I found a distinct trend in my downloading, and I’m pretty spiffed about it. I don’t know if you could tell, but I’ve been pretty bearish on guitar-based rock music lately. I basically had an eargasm yesterday listening to the Deftones. I have about 4,000 ecstatic words written about The Men that my editor (probably rightly) saw fit to edit, slash, then kill before it saw the light of day. I might post it here at some point because, well, you get what you pay for? (Or what pays you is what you’re for? Yuck, that’s much more cynical.)
So anyway, yes, blah blah blah: I downloaded, I’d say, roughly, if we’re counting those Can remasters and and Surf’s Up, oh…, about 90% guitar music and 10% other.
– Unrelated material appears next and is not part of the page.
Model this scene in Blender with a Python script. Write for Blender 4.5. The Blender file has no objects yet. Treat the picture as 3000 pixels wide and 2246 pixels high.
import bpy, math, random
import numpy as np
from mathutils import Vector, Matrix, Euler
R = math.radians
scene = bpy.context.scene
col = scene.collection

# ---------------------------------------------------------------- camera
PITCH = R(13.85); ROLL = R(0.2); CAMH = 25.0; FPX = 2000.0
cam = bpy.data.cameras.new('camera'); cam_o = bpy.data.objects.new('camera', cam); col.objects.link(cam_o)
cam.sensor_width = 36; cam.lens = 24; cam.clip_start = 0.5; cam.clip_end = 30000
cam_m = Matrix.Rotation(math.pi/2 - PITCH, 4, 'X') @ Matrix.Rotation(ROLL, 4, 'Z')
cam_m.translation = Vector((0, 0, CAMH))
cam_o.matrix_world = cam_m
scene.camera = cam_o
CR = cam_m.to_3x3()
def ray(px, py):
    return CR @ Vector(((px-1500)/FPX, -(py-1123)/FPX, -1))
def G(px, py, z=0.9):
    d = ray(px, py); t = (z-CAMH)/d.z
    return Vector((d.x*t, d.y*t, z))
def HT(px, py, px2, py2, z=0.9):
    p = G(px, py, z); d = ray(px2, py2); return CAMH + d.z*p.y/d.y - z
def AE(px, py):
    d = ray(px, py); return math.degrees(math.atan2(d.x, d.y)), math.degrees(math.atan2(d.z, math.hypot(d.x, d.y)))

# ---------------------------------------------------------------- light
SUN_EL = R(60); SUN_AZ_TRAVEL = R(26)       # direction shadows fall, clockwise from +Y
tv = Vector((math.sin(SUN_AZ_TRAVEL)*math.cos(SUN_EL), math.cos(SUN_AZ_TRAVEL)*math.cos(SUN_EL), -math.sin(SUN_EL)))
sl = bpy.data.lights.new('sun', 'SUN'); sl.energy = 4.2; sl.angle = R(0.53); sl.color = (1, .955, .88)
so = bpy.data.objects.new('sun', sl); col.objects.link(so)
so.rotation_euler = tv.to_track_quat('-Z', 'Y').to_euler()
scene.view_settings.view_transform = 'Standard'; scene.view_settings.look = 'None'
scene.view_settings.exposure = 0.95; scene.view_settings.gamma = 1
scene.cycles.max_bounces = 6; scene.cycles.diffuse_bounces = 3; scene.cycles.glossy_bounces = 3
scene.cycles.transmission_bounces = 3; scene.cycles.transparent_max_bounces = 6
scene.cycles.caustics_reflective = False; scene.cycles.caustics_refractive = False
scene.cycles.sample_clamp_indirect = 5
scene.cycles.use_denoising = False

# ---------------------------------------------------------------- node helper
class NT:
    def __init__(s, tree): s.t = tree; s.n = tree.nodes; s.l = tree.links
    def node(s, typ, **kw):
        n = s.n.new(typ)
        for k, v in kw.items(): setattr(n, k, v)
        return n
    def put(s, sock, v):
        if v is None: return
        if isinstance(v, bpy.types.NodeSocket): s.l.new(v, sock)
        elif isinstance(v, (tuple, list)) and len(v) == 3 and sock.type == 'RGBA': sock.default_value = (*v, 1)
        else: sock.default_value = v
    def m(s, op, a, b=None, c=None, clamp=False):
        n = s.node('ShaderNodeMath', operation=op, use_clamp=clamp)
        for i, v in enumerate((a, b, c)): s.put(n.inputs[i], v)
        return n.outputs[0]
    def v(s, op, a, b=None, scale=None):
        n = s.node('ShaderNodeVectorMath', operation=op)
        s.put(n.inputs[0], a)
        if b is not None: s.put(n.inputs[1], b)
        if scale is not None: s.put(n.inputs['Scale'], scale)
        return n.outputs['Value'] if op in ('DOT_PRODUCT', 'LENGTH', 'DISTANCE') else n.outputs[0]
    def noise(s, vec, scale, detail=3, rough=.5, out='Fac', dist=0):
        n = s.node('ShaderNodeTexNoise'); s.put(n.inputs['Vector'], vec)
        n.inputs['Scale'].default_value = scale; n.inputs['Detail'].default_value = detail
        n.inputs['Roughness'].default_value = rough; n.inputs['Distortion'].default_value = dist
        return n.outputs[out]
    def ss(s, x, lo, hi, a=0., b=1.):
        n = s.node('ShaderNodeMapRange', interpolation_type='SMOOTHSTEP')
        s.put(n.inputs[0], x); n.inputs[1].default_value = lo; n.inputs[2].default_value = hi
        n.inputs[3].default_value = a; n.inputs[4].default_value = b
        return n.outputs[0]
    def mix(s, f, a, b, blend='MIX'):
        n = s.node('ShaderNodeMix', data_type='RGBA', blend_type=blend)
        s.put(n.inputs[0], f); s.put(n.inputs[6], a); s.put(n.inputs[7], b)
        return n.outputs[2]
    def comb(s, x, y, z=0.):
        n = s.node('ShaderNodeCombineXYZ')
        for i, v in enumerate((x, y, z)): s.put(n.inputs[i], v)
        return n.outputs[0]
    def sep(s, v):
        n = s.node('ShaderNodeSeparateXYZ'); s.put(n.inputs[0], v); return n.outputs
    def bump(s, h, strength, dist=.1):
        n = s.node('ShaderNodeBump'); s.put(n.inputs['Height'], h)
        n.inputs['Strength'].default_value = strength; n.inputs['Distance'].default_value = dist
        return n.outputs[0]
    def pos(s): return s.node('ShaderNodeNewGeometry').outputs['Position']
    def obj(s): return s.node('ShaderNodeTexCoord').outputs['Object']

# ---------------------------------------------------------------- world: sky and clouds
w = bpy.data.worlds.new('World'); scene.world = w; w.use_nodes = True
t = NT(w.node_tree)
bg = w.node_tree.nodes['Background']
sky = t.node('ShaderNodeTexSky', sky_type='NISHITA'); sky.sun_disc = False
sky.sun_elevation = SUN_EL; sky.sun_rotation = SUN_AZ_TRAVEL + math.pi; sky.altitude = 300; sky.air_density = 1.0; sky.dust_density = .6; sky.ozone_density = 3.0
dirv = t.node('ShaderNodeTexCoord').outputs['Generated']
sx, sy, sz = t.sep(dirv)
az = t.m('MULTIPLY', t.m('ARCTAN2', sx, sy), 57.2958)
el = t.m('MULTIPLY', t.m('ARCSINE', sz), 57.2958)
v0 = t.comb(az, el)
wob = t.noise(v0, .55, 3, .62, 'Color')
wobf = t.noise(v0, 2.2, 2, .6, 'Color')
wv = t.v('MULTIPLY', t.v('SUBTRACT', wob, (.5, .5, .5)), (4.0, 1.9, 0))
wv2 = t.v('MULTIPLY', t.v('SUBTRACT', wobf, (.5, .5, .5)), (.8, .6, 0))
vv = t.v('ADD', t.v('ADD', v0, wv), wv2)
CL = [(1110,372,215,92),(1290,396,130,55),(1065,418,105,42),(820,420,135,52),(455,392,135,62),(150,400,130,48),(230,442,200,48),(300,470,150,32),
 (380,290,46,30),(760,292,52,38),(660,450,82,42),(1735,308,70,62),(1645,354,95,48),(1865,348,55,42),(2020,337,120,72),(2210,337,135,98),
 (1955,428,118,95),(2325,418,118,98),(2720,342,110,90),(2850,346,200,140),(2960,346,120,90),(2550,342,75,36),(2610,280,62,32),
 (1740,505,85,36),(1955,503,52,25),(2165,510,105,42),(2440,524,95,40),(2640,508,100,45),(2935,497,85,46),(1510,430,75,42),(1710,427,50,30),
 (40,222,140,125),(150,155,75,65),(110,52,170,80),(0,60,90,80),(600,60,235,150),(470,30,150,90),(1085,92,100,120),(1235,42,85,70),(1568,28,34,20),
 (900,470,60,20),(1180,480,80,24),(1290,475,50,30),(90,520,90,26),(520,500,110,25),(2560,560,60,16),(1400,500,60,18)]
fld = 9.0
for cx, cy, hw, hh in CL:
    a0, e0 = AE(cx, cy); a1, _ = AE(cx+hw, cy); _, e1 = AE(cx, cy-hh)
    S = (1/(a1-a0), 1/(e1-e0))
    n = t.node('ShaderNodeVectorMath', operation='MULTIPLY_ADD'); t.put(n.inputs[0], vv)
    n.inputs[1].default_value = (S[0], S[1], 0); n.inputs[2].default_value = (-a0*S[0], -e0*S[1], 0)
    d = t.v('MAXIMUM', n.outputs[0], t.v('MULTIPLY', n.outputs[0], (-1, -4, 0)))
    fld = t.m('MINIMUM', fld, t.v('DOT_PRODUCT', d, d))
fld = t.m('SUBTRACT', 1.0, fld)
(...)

So color my shocked (or perhaps not, if you consider the premise) that the album that hit me the hardest, the one I listened to like four times, was the self-titled album by Electric Birds, an obscure IDM-type of electronic ‘outfit’, the performing name for a fellow named Mike Martinez. Their self-titled debut sounds sort of like a more pleasant Autechre. I think they sort of scraped their way onto the 00-04 Pitchfork list or something. They seem kind of obscure. But this album sounds great to me, almost ageless, like the disembodied bleeps and bloops — bits of electricity and ideation (though if you think about it, everything is “bits of electricity and ideation”, even like throat singing and solo acoustic M Ward concerts because of phenomenology/Kant’s transcendental aesthetic/neuroscience).
Anyway, it seems like, improbably, electric guitars have lost again. Or, well, they’re just playing a markedly different game. That new Japandroids album sure got a lot of spins (“spins”) this weekend.
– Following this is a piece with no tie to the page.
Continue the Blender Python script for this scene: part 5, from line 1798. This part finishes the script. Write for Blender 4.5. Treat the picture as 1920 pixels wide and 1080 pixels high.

Why do so many bands suck? For instance, a thought experiment: say you’re oOoOO, and you’ve sort of glommed on, organically or not, onto this ‘witchhouse’ thing. And say I saw you perform once and it was literally so boring I chose going home early, riding my bike through L.I.C. over standing there in perfectly fine company — because you were so boringly witchhouse, with no deviation or outward signifier of aesthetic taste or decisiveness. Now say you’ve released a new album or EP or whatever it is called Our Love Is Hurting Us, and it starts out pretty witchhousey, but then it sort of cops to a Portishead-cum-Clams Casino vibe (picking up, to be honest, a pretty cool Prince-like guitar solo in the process), before descending into some ungodly combination of juke, wane autotuned shit talk, and that pervasive EDM-dubstep wobble-bullshit. Yeah, say that happened. Now what the heck am I supposed to say? You tremble like a leaf in the wind. You have no backbone, no ideas, nothing to express. This isn’t music so much as an aural screensaver showing snapshots of your existing iTunes library. This sucks.
Compare to Electric Birds, which, as I said, is very IDM-y. Now, I wasn’t totally immersed in the style (though I’ll admit I smoked an awful lot of pot and listened to an awful lot of bouncing-ball-bearing-on-metal sound. But, still, somehow, Electric Birds ends up sounding totally ageless and present. There are certain sonic landmarks that orient you: a certain piece of distortion that sounds like a CD skipping, for instance. But even that is cool since who the heck listens to CDs anymore? It’s sort of ageless, in that joke record scratch zzzZZzzzzzzzzzrrzz way.
So, anyway, this thing you’re reading is something of a warm up for Music Diary Project week, and also a reminder to myself, a corrective, that visceral-and-sorta-stupid guitar music is not implicitly better than abstract aesthetic experience music. Because, as much as I liked The Fall and The Buzzcocks (seriously, dunno how I missed out on them), I still really like this out-of-time whackadoo electronic music.